Synergizer: The Emergency Key-Turn Barbot

Synergizer: Emergency Drink Dispenser

It’s been a rough day at the office. You need a break. But by yourself? No, what you need is to be Synergized! This Barbot only works if all four keys are inserted and turned — kind of like a nuclear launch procedure — only then will it dispense four perfectly sized drinks to make your day better.

The Synergizer uses an Arduino to control a belt driven linear actuator which moves the spout from cup to cup. A series of reed switches along the length provide feedback to the system for positional control. The machine makes use of a peristaltic pump, called the Bartendro Dispenser, which pumps an exact volume of your liquid of choice into each cup. The cool thing with peristaltic pumps is they are self priming,and capable of pumping an exact volume of liquid every time.

[Nick Poole], the designer, also included a CPU fan and heat-sink paired up with a peltier plate in order to also chill the liquid as it is being pumped. To make it even more interesting, he added a four key override, so the Synergizer can only be used if all four unique keys are inserted.

For a multi-liquid barbot, you have to check out this slick build by [Sean Carney] — it even has web access for control via any device!


10 thoughts on “Synergizer: The Emergency Key-Turn Barbot

  1. I’ll admit I didn’t read the full write-up in the link, but I hope it’s set up so the keys have to be turned in synchronization, so you can’t cheat it by yourself, and so you can’t get more drinks if at least one of you is drunk.

    1. The video obviously shows that the keys don’t have to be turned at the same time, but the idea is that four people all have one of the keys, so all four people must be present to use it.

      I do doubt the pass-through chiller actually chills the liquid significantly; it would only be in contact with the part of the tubing being chilled for a very short time, and if I understand correctly, the tubing that touches the chiller is the same plastic tubing used in the rest of the machine, which means the thermal connection from the chiller to the tubing is probably pretty bad, and the thermal resistance of the tubing is very high, so only the bit of liquid that is stationary in that piece of tubing while the device is idling will be chilled significantly.

      You could fix this by using a fairly large thermal mass with channels for the liquid to run through, or length of thin-walled metal (like copperm aluminium, or stainless steel) tubing submerged in a volume of chilled water or oil. This would obviously create new problems, mostly the possibility of contamination of the drink with metal particles or ions. I don”t know of any materials that would be food-safe and easy to clean or replace like plastic tubing, and have a sufficiently high coefficient of thermal conductivity to be useful.
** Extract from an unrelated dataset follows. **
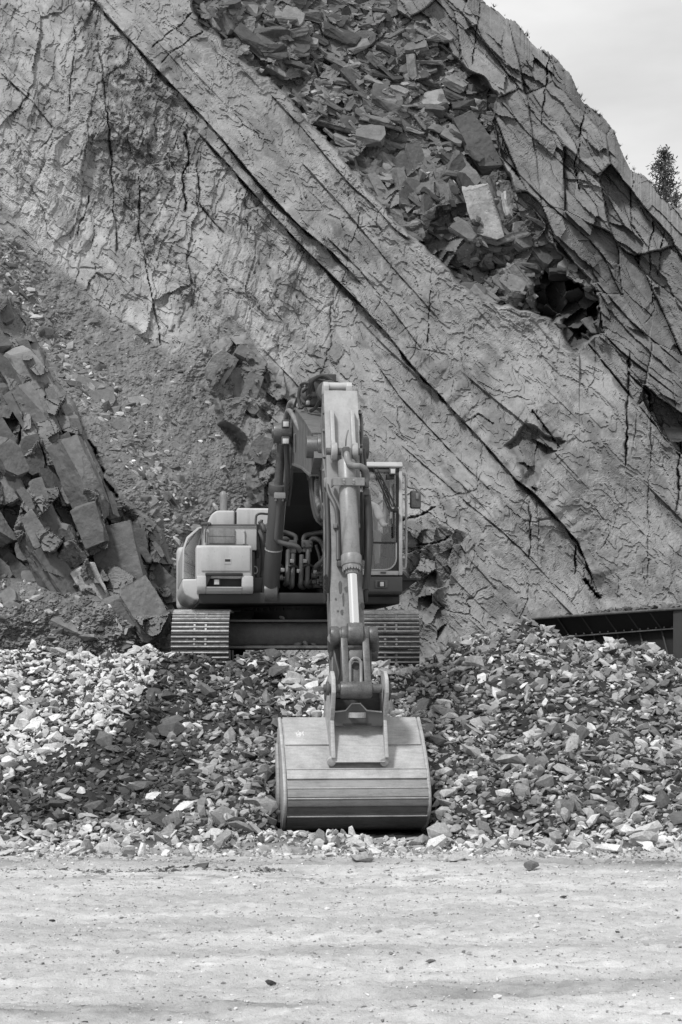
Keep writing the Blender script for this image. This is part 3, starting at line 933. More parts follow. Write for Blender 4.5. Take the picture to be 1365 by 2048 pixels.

      The easiest solution would probably be a either chill the whole bottle, or use a reservoir the size of 4 cups to chill the liquid before dispensing it. After the first round, you’d have to wait until the next batch is sufficiently chilled though.

  2. Given the pumps go for $130 at SparkFun, I doubt people are going to build mixing versions with it.. I noticed (and actually ordered) some peristaltic pumps at Ebay (China) that go for $13, but they seem to have speed of only 100ml/minute instead of 700ml/minute. But, you could buy 7 of them to get the same speed :).

    And then there is this whole carbonated liquid issue.

    Hasn’t anyone tried to repurpose (say) a CNC such as a Shapeoko to do a pouring version drink maker, with a scale giving the feedback how much has been poured? The bottles would be in angle to begin with and the device would only need to lift the bottom end up to control the pouring. If you had only a few bottles you wouldn’t even need to move the glass.